Person:Mary Adams (11)

Mary Adams
Facts and Events
Name Mary Adams
Gender Female
Birth? 1625
Marriage 26 Aug 1646 Dedham, Norfolk, Massachusetts, United Statesto George Fairbanks
Death? 11 Aug 1711 Mendon, Worcester, Massachusetts
Ancestral File Number 3VRC-KP
  1.   Smith, Dean Crawford, and Melinde Lutz Sanborn. The Ancestry of Eva Belle Kempton 1878-1908. (Boston, Massachusetts: New England Historic Genealogical Society, 1996-2008)
    Part 3 The Ancestry of Henry Clay Bartlett p 118+ @140.

    Mary Adams was born say 1626 "perhaps a relative of Ferdinando Adams of Dedham."

  2.   Moore, Susan Hardman. Abandoning America: Life-Stories from Early New England. (Woodbridge, Suffolk: Boydell Press, 2013)

    Ferdinando Adams, a shoemaker, was a churchwarden at St Mary-le-Tower
    in Ipswich, Suffolk, in 1636. Samuel Ward (ODNB), town preacher at
    Ipswich from 1605, had been suspended by the Court of High Commission
    in November 1635. Adams then refused to unlock the church for the church
    authorities when they came on a visitation in 1636. He was excommunicated
    for refusing to put the communion table in place of seats against the
    east wall of the chancel, and for failing to remove a wall inscription of Mark
    11.17 ('My house shall be a house of prayer, but you have made it a den of
    thieves'). Clement Corbet (ODNB), chancellor of the diocese of Norwich, told
    his bishop, Matthew Wren: 'We heard ... of the business concerning Adames.
    There be too many Adames in that towne, both Ecclesiasticks and Laickes.' In
    a subsequent court case, Adams was represented by William Prynne ( ODNB)
    and Thomas Lechford.

    Adams left for New England in 1637 and settled with his wife Ann* at
    Dedham, Massachusetts.
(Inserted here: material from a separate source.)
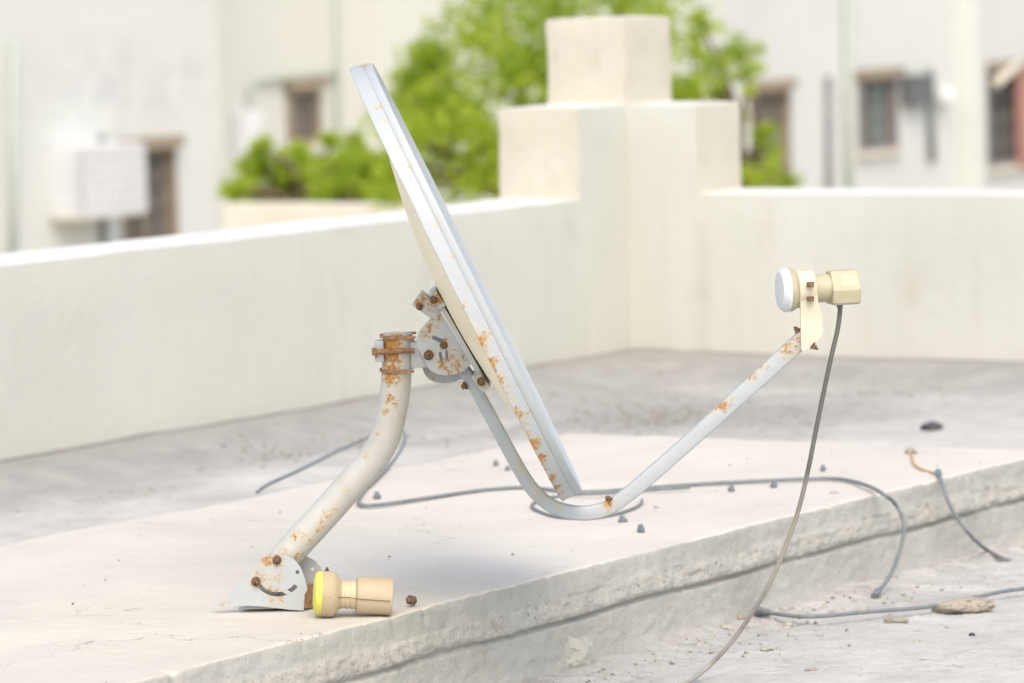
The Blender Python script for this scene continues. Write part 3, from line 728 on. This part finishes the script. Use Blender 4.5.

Governor John Winthrop wrote out a bond for
    Adams on 5 July 1637, which noted that he was 'under question in some of his
    majesties Courts for matter of Contempt or misdemeanour, for which some
    engagement may lye upon others there, for his departure, or some displeasure
    or damage may arise to the magistrates or others heere for receivinge of
    him'. Adams promised to pay any costs in England or New England arising
    from this, and to appear in English courts if required. Adams was admitted
    to the Dedham church on 25 January 1639/40, some months after his wife,
    'giving very good testimony of the grace of god in him and of his repentance
    from his distempers which had become offensive'. He became a freeman of
    Massachusetts on 13May1640.

    On 20 July 1641, Adams presented to the Dedham church his reasons for
    wishing to return to England for a while 'out of the watch of the church'. 'His
    undertaking and reasons were thought by the whole Church to be according
    to god', and at his request, after satisfying a brother about some unresolved
    questions (which are not spelt out in the record), 'he had from the elders a
    testimony of his unblameable conversation amongst us and departed 3d 6m
    [August] 1641'. Adams sailed back at the same time as Thomas Lechford
    (who had acted as his lawyer in England) and the colonial agents Hugh Peter*
    and Thomas Weld*. After his return he sent for Ann, but then - despite his
    memorable name - disappears from sight

  3.   This person is not the child of Henry Adams and Edith Squire. George Fairbanks first appears in Dedham with his father in 1636 and marries there in 1646 Mary Adams. One of the earliest Adams in Dedham was Ferdinando Adams who arrived in 1637. He was mentioned by Winthrop [WP 3:439-40] and he is among those who abandoned American in 1641. He left behind his wife Ann and several children and called for them later. His attorney sold his land in Dedham for him on 10 Oct 1651 five years after Mary Adams married George Fairbanks. He had three children born in Dedham but Mary if his daughter would have been born in England].